Temps et énergie uniment. Cette énergie qui sourd de la terre, circule dans les airs, s’éveille, s’incarne en une naissance, se déploie selon un rythme spécifique, vient se nouer en affects de joie ou de tristesse, augmentant ou diminuant la puissance d’agir, orientant le désir sans l’aliéner dans un objet, rencontre pour moi, dans les mots de Spinoza, Le Sacre du Printemps. Dans les deux cas, l’art expose un percept-affect, celui d’une naissance ou d’un éveil. Cette association me permet de concevoir le statut de son espace pictural. J’ai suggéré un jeu affectif, du peintre à la toile, de la toile affectant le peintre qui répond à l’appel par un geste, geste-graphe ou geste-couleur, selon, en fonction aussi des affections provenant de son environnement (lumière de l’atelier, saison, musique diffusée, etc.), et de la toile au corps-âme du spectateur. Ce jeu fait apercevoir que l’espace pictural n’est pas le condensé d’un espace cosmique, ou l’exploration d’un lieu naturel que l’on rendrait habitable, ni un espace intérieur, mental. Il est plutôt le médium entre espace intérieur et espace extérieur, l’appropriation par la médiation des forces qui affectent l’individu, d’un espace dont il fait la conquête, c’est-à-dire dont les zones sont valorisées par le désir qui s’y déploie. Cette conquête s’achève lorsqueadvient ce qu’elle nomme justement un événement. Non pas, me semble-t-il cet événement qui rompt le cours prévisible des choses par intervention d’une puissance transcendante, ce dont la conversion de Saül sur le chemin de Damas est la figure devenue classique.
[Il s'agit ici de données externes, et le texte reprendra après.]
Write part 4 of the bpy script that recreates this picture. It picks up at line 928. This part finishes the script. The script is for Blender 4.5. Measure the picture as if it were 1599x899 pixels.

Mais événement qui procède d’un nouage immanent à la peinture se réalisant, je-ne-sais-quoi découvert après coup, et qui manifeste une concordance entre les différents temps à l’œuvre dans une toile, exprimant leur accord précaire.
Il faut suivre la sollicitation du Sacre, se souvenir qu’Igor Stravinsky reprend un rite païen ancestral qui chante, dans le premier tableau, la (re)naissance du monde, son réveil après l’hiver. La musique se fait expression de puissances chtoniennes qui, venues des profondeurs, animent le corps des danseurs. Le basson éveille le monde, le chant de la clarinette réchauffe la nature, perçant les épaisseurs glacées que la clarinette basse exprime (Hiver 06, Nocturne), le rythme s’accélère, glissement des cordes, des eaux (Azurine), sonorités des cuivres, reprisespar le basson, pizzicati, puis les cordes pulsent le rythme obsédant de la vie qui s’impose (Mars), embrasant le monde (re)naissant (Appassionata),exaltant tout l’orchestre en une efflorescence colorée sans fusion harmonieuse (Pizzicato, Astrée, Vivace). L’artiste retrouve ici une expérience archaïque : celle du monde magique, de ce monde réticulaire dans lequel des lieux et des moments concentrent l’énergie, points nodaux des relations des hommes à leur environnement. Qui se promène en forêt ou en montagne rencontre, plus ou moins clairement, ce sentiment d’une nature où un lieu, un temps, un arbre ancestral, un col resserré, le lever du soleil sur un sommet dégagé ont une valeur que nulle géographie ne saurait expliquer : gravir une cime c’est, dans ce monde, que nous n’avons pas tout à fait perdu, entretenir une relation d’amitié avec elle. En suivant Georges Simondon, qui me sert ici de guide, on peut dire que la pensée esthétique s’efforce de restituer cette unité perdue depuis la dissociation de la figure technique et scientifique qui s’insère dans le monde et le modifie, et du fond religieux, éthique, qui prend en charge le sens de l’être au monde : « La tendance esthétique est l’œcuménisme de la pensée. »
Elle s’éprouve dans le jeu des analogies entre œuvres, entre œuvres et lieux ou moments du monde, comme un prolongement qui ouvre à une pluralité qu’aucune œuvre ne prétend annuler. Je n’ai fait que répondre à son appel. À chacun de s’y livrer.